Output the material below unchanged, apart from leaving out the pictures.

□ □ □ □ □ □ □

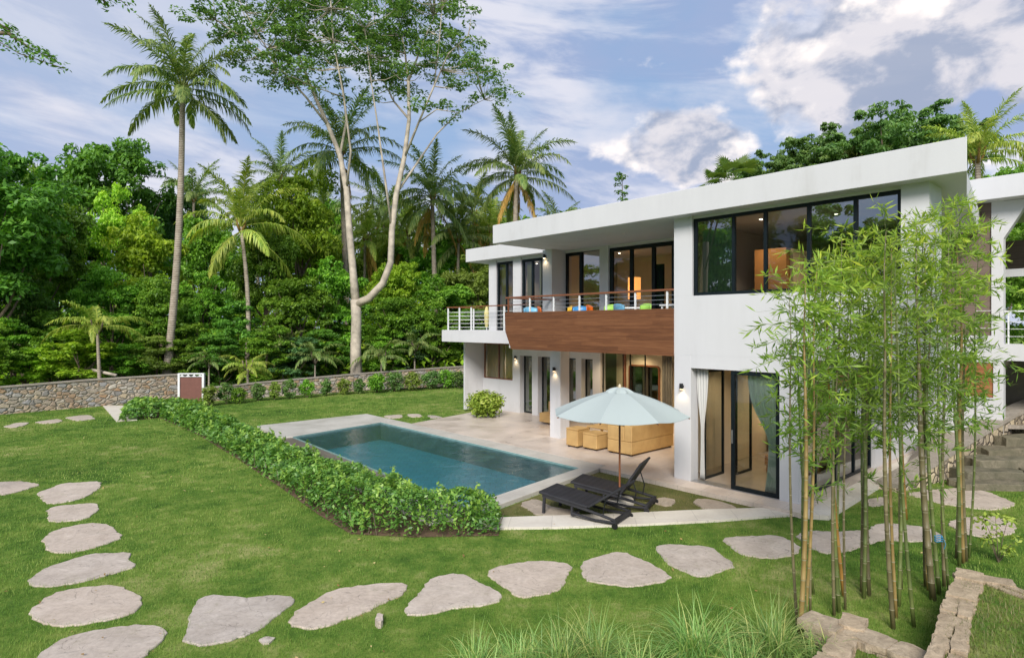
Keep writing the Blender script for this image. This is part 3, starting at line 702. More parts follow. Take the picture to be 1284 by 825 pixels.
# front block ground floor
hb("column", [(0, .45, 0, .34, 0, 3.0)], w, bevel=.008)
hb("wall", [(2.56, 2.96, 0, .3, 0, 3.0), (.45, 2.56, .002, .3, 2.69, 3.0)], w)
hb("wall", [(0, 5.24, 0, .28, 3.0, 4.40)], w)
hb("column", [(0, .49, -.002, .34, 4.40, ZS)], w)
hb("column", [(4.80, 5.24, -.002, .85, 4.40, ZS)], w)
hb("side_wall", [(4.98, 5.24, .281, .85, 3.0, 4.40)], w)
hb("lintel", [(.49, 4.80, .05, .28, 6.22, ZS)], w)
# floor slab and rear of the front block
MB().prism([(.0, .29), (4.97, .29), (5.05, .86), (3.75, 8.0), (0, 8.0)], 3.001, 3.30).build("floor_slab", w, house)
MB().prism([(5.02, .86), (5.22, .86), (3.55, 8.0), (3.35, 8.0)], 3.302, ZS).build("side_wall", w, house)
# ground floor right hand side: pier, glass wall, white wall
hb("side_wall", [(2.70, 2.96, .301, .45, 0, 3.0), (2.66, 2.96, 4.7, 8.05, 0, 3.0), (2.70, 2.96, .45, 4.7, 2.6, 3.0)], w)
def window(name, x0, x1, z0, z1, t, mull=(), fw=.055, dep=.07, glassm='glass', parent=None, along='s', framem='frame', bottom=True):
    """framed glazing in a plane: mull = positions of the uprights"""
    f = MB(); p = MB()
    xs = [x0] + list(mull) + [x1]
    def bx(a, b_, z_0, z_1, o0, o1, mb):
        if along == 's': mb.box(a, b_, t + o0, t + o1, z_0, z_1)
        else: mb.box(t + o0, t + o1, a, b_, z_0, z_1)
    for i, x in enumerate(xs):
        a = x if i == 0 else (x - fw if i == len(xs) - 1 else x - fw / 2)
        bx(a, a + fw, z0, z1, 0, dep, f)
    bx(x0 + fw, x1 - fw, z1 - fw, z1, .002, dep - .002, f)
    if bottom: bx(x0 + fw, x1 - fw, z0, z0 + fw, .002, dep - .002, f)
    fr = f.build(name, M_[framem], parent or house)
    for i in range(len(xs) - 1):
        a, b_ = xs[i] + fw * .6, xs[i + 1] - fw * .6
        q = MB(); c = t + dep / 2
        if along == 's': q.add([(a, c, z0 + .01), (b_, c, z0 + .01), (b_, c, z1 - .01), (a, c, z1 - .01)], [(0, 1, 2, 3)])
        else: q.add([(c, a, z0 + .01), (c, b_, z0 + .01), (c, b_, z1 - .01), (c, a, z1 - .01)], [(0, 1, 2, 3)])
        gm = glassm[i] if isinstance(glassm, (list, tuple)) else glassm
        if gm: q.build("pane", M_[gm], fr)
    return fr
window("sliding_window", .49, 4.80, 4.405, 6.215, .06, (1.49, 2.22, 3.13, 4.01), .07, .08, ['darkglass', None, 'clearglass', 'darkglass', 'darkglass'])
window("window_wall", .46, 4.69, .02, 2.59, 2.80, (1.15, 2.3, 3.5), .06, .07, 'darkglass', along='t')
# sliding door of the bedroom: one sash in front, one leaf folded inside
sl = window("sliding_door", 1.45, 2.555, .02, 2.68, .03, (), .085, .06, 'clearglass')
hb("handle", [(1.475, 1.50, .002, .028, 1.05, 1.35)], M_['steel'], sl)
window("door_leaf", .34, 1.25, .02, 2.62, .58, (), .05, .05, 'clearglass', along='t')
window("door_leaf", 1.30, 2.1, .02, 2.62, .88, (), .05, .05, 'clearglass', along='t')
hb("threshold", [(.45, 2.56, .0, .30, .003, .018)], M_['steel'])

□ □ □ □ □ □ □

(THE SOLUTION):
Keep writing the Blender script for this image. This is part 3, starting at line 702. More parts follow. Take the picture to be 1284 by 825 pixels.
# front block ground floor
hb("column", [(0, .45, 0, .34, 0, 3.0)], w, bevel=.008)
hb("wall", [(2.56, 2.96, 0, .3, 0, 3.0), (.45, 2.56, .002, .3, 2.69, 3.0)], w)
hb("wall", [(0, 5.24, 0, .28, 3.0, 4.40)], w)
hb("column", [(0, .49, -.002, .34, 4.40, ZS)], w)
hb("column", [(4.80, 5.24, -.002, .85, 4.40, ZS)], w)
hb("side_wall", [(4.98, 5.24, .281, .85, 3.0, 4.40)], w)
hb("lintel", [(.49, 4.80, .05, .28, 6.22, ZS)], w)
# floor slab and rear of the front block
MB().prism([(.0, .29), (4.97, .29), (5.05, .86), (3.75, 8.0), (0, 8.0)], 3.001, 3.30).build("floor_slab", w, house)
MB().prism([(5.02, .86), (5.22, .86), (3.55, 8.0), (3.35, 8.0)], 3.302, ZS).build("side_wall", w, house)
# ground floor right hand side: pier, glass wall, white wall
hb("side_wall", [(2.70, 2.96, .301, .45, 0, 3.0), (2.66, 2.96, 4.7, 8.05, 0, 3.0), (2.70, 2.96, .45, 4.7, 2.6, 3.0)], w)
def window(name, x0, x1, z0, z1, t, mull=(), fw=.055, dep=.07, glassm='glass', parent=None, along='s', framem='frame', bottom=True):
    """framed glazing in a plane: mull = positions of the uprights"""
    f = MB(); p = MB()
    xs = [x0] + list(mull) + [x1]
    def bx(a, b_, z_0, z_1, o0, o1, mb):
        if along == 's': mb.box(a, b_, t + o0, t + o1, z_0, z_1)
        else: mb.box(t + o0, t + o1, a, b_, z_0, z_1)
    for i, x in enumerate(xs):
        a = x if i == 0 else (x - fw if i == len(xs) - 1 else x - fw / 2)
        bx(a, a + fw, z0, z1, 0, dep, f)
    bx(x0 + fw, x1 - fw, z1 - fw, z1, .002, dep - .002, f)
    if bottom: bx(x0 + fw, x1 - fw, z0, z0 + fw, .002, dep - .002, f)
    fr = f.build(name, M_[framem], parent or house)
    for i in range(len(xs) - 1):
        a, b_ = xs[i] + fw * .6, xs[i + 1] - fw * .6
        q = MB(); c = t + dep / 2
        if along == 's': q.add([(a, c, z0 + .01), (b_, c, z0 + .01), (b_, c, z1 - .01), (a, c, z1 - .01)], [(0, 1, 2, 3)])
        else: q.add([(c, a, z0 + .01), (c, b_, z0 + .01), (c, b_, z1 - .01), (c, a, z1 - .01)], [(0, 1, 2, 3)])
        gm = glassm[i] if isinstance(glassm, (list, tuple)) else glassm
        if gm: q.build("pane", M_[gm], fr)
    return fr
window("sliding_window", .49, 4.80, 4.405, 6.215, .06, (1.49, 2.22, 3.13, 4.01), .07, .08, ['darkglass', None, 'clearglass', 'darkglass', 'darkglass'])
window("window_wall", .46, 4.69, .02, 2.59, 2.80, (1.15, 2.3, 3.5), .06, .07, 'darkglass', along='t')
# sliding door of the bedroom: one sash in front, one leaf folded inside
sl = window("sliding_door", 1.45, 2.555, .02, 2.68, .03, (), .085, .06, 'clearglass')
hb("handle", [(1.475, 1.50, .002, .028, 1.05, 1.35)], M_['steel'], sl)
window("door_leaf", .34, 1.25, .02, 2.62, .58, (), .05, .05, 'clearglass', along='t')
window("door_leaf", 1.30, 2.1, .02, 2.62, .88, (), .05, .05, 'clearglass', along='t')
hb("threshold", [(.45, 2.56, .0, .30, .003, .018)], M_['steel'])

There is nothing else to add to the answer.